-- EXERCISE DATA --
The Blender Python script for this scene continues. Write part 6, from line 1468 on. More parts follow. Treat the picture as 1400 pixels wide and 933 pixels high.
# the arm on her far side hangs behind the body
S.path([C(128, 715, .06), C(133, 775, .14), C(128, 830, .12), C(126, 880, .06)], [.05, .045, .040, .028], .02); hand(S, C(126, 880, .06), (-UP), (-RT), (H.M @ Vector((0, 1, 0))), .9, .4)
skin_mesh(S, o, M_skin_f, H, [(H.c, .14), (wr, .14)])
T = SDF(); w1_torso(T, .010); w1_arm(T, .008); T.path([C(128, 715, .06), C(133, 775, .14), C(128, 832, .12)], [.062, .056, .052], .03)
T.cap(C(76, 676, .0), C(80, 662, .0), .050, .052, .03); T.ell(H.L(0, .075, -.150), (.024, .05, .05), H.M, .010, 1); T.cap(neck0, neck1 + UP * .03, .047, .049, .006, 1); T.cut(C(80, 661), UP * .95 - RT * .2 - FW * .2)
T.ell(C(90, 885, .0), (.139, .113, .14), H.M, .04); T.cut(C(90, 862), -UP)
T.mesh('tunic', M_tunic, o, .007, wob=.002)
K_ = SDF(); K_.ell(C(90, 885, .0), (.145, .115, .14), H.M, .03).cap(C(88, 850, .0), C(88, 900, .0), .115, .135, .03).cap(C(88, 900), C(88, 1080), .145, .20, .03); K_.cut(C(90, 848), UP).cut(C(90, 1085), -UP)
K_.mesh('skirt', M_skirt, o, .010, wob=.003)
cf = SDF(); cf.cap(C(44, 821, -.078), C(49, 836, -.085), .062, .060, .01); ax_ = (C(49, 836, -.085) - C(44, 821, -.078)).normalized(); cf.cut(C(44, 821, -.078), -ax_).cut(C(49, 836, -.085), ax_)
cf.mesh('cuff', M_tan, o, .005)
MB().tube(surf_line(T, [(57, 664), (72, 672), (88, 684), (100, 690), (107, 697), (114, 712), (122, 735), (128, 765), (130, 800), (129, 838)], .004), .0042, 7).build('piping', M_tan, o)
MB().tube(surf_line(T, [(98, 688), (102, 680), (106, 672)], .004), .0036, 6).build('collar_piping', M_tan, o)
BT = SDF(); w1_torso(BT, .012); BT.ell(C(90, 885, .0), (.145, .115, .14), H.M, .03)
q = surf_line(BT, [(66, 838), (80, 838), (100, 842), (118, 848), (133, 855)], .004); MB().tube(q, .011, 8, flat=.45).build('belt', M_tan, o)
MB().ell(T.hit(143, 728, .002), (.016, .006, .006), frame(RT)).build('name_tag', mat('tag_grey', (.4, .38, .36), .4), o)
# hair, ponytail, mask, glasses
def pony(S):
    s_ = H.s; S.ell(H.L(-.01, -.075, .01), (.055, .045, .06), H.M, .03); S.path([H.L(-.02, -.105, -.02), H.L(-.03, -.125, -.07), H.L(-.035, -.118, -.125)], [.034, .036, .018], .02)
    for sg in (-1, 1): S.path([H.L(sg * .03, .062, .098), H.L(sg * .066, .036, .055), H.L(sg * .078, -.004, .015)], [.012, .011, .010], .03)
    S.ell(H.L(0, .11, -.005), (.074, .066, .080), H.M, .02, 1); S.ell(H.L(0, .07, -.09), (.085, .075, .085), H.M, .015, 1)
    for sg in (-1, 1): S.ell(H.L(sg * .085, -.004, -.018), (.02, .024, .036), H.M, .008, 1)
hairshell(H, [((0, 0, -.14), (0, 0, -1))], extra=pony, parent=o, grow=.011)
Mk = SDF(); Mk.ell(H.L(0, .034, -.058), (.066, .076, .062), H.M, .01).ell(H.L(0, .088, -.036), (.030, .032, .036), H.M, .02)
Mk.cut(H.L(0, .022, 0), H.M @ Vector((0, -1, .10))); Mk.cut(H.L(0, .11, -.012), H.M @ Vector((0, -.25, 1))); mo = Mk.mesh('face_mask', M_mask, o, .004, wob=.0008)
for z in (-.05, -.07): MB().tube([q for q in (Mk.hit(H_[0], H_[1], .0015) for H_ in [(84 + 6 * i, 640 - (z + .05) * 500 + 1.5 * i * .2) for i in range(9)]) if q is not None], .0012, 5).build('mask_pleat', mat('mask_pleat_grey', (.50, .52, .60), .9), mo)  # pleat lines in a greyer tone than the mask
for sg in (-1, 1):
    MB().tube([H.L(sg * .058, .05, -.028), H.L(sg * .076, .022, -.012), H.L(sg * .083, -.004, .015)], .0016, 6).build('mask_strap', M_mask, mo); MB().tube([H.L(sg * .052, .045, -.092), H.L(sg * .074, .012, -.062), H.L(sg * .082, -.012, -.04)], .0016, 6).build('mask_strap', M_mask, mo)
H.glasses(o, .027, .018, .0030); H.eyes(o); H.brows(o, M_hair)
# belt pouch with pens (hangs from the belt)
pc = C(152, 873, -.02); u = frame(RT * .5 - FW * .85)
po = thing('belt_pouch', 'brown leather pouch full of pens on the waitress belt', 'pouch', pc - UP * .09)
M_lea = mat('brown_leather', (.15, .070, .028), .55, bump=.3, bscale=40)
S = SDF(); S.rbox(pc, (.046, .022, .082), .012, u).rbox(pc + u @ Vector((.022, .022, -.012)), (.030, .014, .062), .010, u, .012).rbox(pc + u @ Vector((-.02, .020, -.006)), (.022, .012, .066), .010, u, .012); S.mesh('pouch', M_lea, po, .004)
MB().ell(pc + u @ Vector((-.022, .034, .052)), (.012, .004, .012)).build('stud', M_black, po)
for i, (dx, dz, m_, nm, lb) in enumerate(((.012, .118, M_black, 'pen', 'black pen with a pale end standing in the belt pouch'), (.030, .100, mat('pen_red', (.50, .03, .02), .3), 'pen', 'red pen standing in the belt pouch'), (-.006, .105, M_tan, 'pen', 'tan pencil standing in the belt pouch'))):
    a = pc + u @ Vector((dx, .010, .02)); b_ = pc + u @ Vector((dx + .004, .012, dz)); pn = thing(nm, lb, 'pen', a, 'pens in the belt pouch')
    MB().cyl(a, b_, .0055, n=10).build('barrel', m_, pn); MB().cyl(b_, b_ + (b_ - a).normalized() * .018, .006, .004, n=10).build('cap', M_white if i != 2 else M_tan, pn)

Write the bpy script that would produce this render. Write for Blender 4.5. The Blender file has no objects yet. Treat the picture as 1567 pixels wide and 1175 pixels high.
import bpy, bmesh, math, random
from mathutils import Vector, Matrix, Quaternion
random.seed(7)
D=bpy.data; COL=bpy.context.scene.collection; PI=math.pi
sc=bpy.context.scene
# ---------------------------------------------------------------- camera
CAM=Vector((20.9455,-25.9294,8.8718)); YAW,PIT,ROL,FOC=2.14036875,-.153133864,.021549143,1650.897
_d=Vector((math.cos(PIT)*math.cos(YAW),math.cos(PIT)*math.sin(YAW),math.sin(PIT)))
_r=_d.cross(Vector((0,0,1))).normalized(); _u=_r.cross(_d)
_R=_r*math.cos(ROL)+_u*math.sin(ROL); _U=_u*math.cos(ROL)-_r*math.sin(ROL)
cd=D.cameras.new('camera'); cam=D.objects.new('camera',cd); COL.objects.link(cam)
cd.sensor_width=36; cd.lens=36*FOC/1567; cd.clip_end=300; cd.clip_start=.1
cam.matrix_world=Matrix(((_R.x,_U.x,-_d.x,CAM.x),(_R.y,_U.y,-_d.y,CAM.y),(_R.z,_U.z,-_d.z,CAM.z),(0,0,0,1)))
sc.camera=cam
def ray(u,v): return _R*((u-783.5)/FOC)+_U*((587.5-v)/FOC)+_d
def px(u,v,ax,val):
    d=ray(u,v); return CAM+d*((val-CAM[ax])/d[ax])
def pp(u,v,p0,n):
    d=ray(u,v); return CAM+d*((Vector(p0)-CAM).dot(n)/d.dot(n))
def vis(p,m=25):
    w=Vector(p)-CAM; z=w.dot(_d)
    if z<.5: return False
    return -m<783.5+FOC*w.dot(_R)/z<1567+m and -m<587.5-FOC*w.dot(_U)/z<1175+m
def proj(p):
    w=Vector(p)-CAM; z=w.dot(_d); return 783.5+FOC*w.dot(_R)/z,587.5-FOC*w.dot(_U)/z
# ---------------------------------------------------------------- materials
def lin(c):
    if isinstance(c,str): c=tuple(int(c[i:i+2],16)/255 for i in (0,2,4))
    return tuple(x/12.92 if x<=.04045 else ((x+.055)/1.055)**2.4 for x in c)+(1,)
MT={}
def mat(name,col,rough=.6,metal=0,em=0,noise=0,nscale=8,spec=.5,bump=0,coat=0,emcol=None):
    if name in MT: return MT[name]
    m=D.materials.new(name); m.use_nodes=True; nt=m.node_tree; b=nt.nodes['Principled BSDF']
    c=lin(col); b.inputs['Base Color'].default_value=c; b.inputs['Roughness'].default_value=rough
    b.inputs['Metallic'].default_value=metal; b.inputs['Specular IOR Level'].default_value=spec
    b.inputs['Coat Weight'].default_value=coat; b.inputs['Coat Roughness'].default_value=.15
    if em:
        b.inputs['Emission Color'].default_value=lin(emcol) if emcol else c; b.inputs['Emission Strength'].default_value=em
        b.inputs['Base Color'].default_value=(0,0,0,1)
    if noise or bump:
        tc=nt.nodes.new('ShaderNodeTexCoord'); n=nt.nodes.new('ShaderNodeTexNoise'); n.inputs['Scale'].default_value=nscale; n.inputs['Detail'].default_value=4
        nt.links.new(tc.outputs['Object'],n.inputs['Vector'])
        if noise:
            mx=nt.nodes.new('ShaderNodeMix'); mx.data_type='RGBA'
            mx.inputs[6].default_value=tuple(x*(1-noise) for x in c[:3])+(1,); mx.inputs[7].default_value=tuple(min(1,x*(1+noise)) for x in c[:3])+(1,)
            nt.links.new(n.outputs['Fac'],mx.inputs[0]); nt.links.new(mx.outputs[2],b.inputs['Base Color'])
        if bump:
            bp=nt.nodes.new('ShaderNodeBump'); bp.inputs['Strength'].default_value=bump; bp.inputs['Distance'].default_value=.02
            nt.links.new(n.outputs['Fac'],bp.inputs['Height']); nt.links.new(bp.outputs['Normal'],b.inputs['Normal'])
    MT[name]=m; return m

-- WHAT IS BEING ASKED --
Find each line holding "from". Copy it out.

-- OUTPUT BELOW --
The Blender Python script for this scene continues. Write part 6, from line 1468 on. More parts follow. Treat the picture as 1400 pixels wide and 933 pixels high.
# belt pouch with pens (hangs from the belt)
from mathutils import Vector, Matrix, Quaternion